Assim como as ruas brasileiras, os corredores e escritórios dos ambientes corporativos refletem a realidade enfrentada pela população negra no Brasil. Um levantamento realizado pela Indique uma Preta, consultoria especializada em diversidade, e a Cloo, especializada em consultoria comportamental, revelou que apenas 8% de autodeclarados pretos e pardos ocupam cargos de liderança no ambiente em que trabalham. Nas 500 maiores empresas do país, apenas 5% das lideranças são negras.
Tais números estão presentes em um país onde, de acordo com o Censo 2022 do Instituto Brasileiro de Geografia e Estatística (IBGE), 55,5% da população se identifica como preta ou parda.
O Diario conversou com o advogado trabalhista João Matheus do Monte, que, primeiro, explicou o que diferencia racismo de injúria racial no papel.
"Com relação ao racismo, a gente poderia conceituar como se fosse um crime cometido contra um grupo, uma comunidade, uma coletividade. A injúria racial, ela é direcionada a alguém específico, então ela é objetiva, ela não é abrangente, ela é particular específica contra alguém, em razão da sua raça", explica o jurista.
João Matheus contou que houve mudanças recentes nas leis que regem os crimes de racismo e injúria racial. Em 2023, com a promulgação da Lei 14.532, as penas dos dois crimes foram equiparadas. Agora, ambos os crimes tem pena de reclusão de 2 a 5 anos e multa.
Mas o que fazer quando o caso de discriminação acontece dentro do ambiente de trabalho?
Segundo o advogado, a primeira atitude a tomar é denunciar. "Da ótica da vítima, a gente sempre indica que seja denunciado ou ao superior imediato da equipe onde o empregado estiver vinculado, ou ao setor de Recursos Humanos, mas que essa pessoa procure ajuda de alguma forma a pessoas que detêm cargos, tanto de liderança quanto o poder de decidir acerca da punição desse eventual culpado", contou.
Além disso, procurar meios de comunicação utilizados pela empresa para fazer essa denúncia interna também é recomendado.
"As empresas, hoje em dia, estão instituindo ouvidorias dentro das próprias empresas. Disponibilizam número de telefone ou e-mail para que fique tudo registrado, e existem casos em que empresas também contratam empresas terceirizadas, justamente para ter uma espécie de ouvidoria digital", explica.
Após a fase da denúncia vem a apuração. É obrigação da instituição conversar com a pessoa a quem o crime está sendo imputado, ouvir testemunhas caso elas existam e procurar meios de elucidar o acontecido. João Matheus conta que equipamentos como câmeras de segurança costumam ajudar nessas circunstancias, principalmente no caso de uma discussão acalorada.
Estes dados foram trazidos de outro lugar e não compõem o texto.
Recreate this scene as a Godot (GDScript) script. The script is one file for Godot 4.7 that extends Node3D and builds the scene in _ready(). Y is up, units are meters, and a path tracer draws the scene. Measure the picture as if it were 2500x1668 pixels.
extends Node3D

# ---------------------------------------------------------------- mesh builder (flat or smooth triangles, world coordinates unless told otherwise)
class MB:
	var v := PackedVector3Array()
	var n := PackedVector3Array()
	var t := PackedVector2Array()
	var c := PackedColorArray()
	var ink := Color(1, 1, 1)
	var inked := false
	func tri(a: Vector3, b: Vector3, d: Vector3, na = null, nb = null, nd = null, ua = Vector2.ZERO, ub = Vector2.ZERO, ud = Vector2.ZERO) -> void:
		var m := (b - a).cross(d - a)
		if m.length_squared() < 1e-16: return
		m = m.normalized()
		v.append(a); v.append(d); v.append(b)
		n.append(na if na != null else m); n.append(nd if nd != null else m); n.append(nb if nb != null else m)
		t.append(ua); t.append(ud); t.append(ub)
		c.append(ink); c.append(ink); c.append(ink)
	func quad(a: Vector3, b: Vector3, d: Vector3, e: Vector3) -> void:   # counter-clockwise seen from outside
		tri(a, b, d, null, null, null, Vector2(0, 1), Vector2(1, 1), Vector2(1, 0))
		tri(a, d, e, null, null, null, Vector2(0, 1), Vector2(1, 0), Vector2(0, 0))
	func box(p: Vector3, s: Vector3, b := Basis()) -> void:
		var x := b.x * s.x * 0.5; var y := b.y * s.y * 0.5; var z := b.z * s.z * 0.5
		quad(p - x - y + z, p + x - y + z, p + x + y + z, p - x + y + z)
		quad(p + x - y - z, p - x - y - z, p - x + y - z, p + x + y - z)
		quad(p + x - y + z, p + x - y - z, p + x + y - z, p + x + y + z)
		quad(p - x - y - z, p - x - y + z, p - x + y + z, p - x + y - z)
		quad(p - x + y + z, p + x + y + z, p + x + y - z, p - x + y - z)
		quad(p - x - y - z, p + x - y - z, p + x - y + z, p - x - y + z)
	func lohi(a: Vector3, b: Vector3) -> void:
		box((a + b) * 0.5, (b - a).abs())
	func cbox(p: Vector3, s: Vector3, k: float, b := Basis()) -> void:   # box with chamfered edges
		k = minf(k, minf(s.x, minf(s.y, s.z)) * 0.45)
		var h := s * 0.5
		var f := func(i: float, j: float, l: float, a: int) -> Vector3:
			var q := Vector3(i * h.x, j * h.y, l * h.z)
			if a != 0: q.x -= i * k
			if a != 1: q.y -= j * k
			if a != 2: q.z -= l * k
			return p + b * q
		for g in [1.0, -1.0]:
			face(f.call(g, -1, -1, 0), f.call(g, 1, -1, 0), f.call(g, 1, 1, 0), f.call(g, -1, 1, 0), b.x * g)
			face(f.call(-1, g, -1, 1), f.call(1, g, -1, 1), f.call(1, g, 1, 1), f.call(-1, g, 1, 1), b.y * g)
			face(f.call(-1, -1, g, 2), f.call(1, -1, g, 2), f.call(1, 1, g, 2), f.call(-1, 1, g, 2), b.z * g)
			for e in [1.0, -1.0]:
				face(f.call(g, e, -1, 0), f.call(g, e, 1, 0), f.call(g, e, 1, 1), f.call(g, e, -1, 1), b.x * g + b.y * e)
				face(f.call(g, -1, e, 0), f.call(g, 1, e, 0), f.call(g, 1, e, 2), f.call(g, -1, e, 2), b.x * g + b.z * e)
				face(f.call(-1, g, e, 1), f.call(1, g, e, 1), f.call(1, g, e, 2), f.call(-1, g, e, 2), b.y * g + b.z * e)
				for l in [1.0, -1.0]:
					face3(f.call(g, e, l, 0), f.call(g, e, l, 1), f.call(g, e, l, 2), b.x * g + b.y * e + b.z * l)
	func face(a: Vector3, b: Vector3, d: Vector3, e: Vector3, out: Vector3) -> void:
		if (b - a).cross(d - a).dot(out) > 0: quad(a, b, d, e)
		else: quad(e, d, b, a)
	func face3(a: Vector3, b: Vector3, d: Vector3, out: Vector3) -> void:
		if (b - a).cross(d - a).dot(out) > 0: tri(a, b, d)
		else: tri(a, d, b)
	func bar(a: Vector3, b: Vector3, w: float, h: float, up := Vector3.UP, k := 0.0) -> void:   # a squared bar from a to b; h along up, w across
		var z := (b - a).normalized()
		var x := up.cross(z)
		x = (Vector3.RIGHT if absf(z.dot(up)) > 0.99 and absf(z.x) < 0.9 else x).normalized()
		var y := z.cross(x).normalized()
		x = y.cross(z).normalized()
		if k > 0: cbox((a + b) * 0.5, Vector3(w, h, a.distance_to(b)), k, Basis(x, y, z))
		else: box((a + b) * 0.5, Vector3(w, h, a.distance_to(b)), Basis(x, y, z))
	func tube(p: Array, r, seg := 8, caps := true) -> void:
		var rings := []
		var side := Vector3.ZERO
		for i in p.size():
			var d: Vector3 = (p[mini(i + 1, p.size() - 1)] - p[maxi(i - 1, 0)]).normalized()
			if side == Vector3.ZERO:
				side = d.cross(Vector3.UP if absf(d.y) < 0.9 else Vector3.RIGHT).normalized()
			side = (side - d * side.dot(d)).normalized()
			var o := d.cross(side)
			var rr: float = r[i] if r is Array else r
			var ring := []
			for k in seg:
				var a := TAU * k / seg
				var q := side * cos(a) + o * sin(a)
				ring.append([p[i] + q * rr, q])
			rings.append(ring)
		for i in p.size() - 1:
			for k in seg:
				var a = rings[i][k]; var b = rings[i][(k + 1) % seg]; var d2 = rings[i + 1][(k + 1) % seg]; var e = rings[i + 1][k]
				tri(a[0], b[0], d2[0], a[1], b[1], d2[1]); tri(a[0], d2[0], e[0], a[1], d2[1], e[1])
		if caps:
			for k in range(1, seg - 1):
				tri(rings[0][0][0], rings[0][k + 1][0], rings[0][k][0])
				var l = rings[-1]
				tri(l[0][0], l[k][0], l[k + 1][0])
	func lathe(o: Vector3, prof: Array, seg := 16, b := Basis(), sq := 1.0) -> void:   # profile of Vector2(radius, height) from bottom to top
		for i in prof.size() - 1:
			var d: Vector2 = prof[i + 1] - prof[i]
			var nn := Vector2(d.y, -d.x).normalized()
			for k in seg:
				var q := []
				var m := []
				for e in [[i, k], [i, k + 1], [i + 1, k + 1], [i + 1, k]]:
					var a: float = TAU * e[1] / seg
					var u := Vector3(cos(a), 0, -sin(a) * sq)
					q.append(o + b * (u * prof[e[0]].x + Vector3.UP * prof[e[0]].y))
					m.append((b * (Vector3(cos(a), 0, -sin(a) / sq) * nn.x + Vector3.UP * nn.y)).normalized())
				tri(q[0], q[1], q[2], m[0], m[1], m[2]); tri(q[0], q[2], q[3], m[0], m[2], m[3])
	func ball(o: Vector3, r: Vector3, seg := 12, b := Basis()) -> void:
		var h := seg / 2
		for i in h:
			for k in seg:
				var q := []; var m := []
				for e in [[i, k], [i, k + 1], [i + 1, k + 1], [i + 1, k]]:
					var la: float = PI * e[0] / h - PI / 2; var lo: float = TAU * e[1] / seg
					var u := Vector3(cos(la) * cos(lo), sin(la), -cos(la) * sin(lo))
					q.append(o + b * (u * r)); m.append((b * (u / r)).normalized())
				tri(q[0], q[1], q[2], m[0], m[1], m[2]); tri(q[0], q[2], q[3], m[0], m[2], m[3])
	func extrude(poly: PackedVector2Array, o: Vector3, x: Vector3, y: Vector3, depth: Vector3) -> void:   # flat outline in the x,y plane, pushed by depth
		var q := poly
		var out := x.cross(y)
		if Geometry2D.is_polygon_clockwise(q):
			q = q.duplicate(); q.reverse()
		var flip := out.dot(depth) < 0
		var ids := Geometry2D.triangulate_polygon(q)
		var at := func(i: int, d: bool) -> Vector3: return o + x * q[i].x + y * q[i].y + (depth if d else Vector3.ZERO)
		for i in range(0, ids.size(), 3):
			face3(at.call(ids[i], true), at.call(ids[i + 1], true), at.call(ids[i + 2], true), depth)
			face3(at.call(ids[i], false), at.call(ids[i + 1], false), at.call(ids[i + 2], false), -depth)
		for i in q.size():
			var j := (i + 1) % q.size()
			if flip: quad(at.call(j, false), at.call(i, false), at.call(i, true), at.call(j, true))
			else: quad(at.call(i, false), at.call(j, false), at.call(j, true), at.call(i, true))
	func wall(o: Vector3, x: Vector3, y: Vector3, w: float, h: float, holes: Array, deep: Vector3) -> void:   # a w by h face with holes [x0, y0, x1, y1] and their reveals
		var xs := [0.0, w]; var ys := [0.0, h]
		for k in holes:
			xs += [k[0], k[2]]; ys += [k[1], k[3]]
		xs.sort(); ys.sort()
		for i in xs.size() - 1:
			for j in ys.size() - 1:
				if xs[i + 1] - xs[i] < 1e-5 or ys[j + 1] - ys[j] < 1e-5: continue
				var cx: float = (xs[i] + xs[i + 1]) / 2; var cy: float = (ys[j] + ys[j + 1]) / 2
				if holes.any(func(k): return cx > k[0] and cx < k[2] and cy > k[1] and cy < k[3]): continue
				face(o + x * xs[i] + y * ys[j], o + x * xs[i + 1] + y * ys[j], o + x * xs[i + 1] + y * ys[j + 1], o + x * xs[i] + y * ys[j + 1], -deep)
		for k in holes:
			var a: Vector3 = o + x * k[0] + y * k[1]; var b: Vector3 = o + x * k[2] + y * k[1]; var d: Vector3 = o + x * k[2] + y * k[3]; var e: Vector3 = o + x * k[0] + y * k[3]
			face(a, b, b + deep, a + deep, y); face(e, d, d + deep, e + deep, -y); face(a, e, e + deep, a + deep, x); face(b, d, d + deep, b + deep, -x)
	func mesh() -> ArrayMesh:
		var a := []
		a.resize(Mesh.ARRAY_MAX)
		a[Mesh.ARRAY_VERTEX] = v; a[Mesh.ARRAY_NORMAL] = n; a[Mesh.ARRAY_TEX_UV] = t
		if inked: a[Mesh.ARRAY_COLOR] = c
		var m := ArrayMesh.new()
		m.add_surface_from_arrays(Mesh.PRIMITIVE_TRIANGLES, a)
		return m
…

O próximo passo é decidir ou não pela punição contra esse funcionário. "O que é possível fazer no âmbito trabalhista é a justa causa. Para a vítima, no âmbito trabalhista, ela pode pleitear uma indenização pela empresa, porque a empresa responde objetivamente por tudo que acontece dentro das dependências do ambiente de trabalho, desde que seja cometido por um dos seus empregados", explica, adicionando que a empresa pode vir a ser condenada a pagar uma indenização por danos morais e materiais a essa vítima.
Para além do trabalho, o advogado explica que a vítima também pode buscar uma indenização na esfera cível e também na criminal, ao apresentar uma queixa-crime.
Em casos desse tipo, João Matheus reforça que não pode haver omissão: "A partir do momento em que se é feito alguma denúncia por algum meio, ou por telefone, ou até por plataforma digital, uma espécie de ouvidoria digital, a empresa não pode se omitir. Ela precisa investigar e precisa ter registro de toda etapa de apuração".
Por fim, outra ação que não deve ser tomada é a empresa tornar essa denúncia pública, e sim preservar a identidade de todas as partes sem explorar os processos de investigação. "A empresa não pode deixar isso vazar a terceiros, porque isso mancha a imagem, isso pode gerar uma situação ainda mais conflituosa. Precisa ser tratado de uma forma mais sigilosa, mais discreta possível e obviamente não pode achincalhar, não pode colocar em praça pública nenhum, nem um, nem outro. Não pode deixar o caso ser publicizado", finaliza.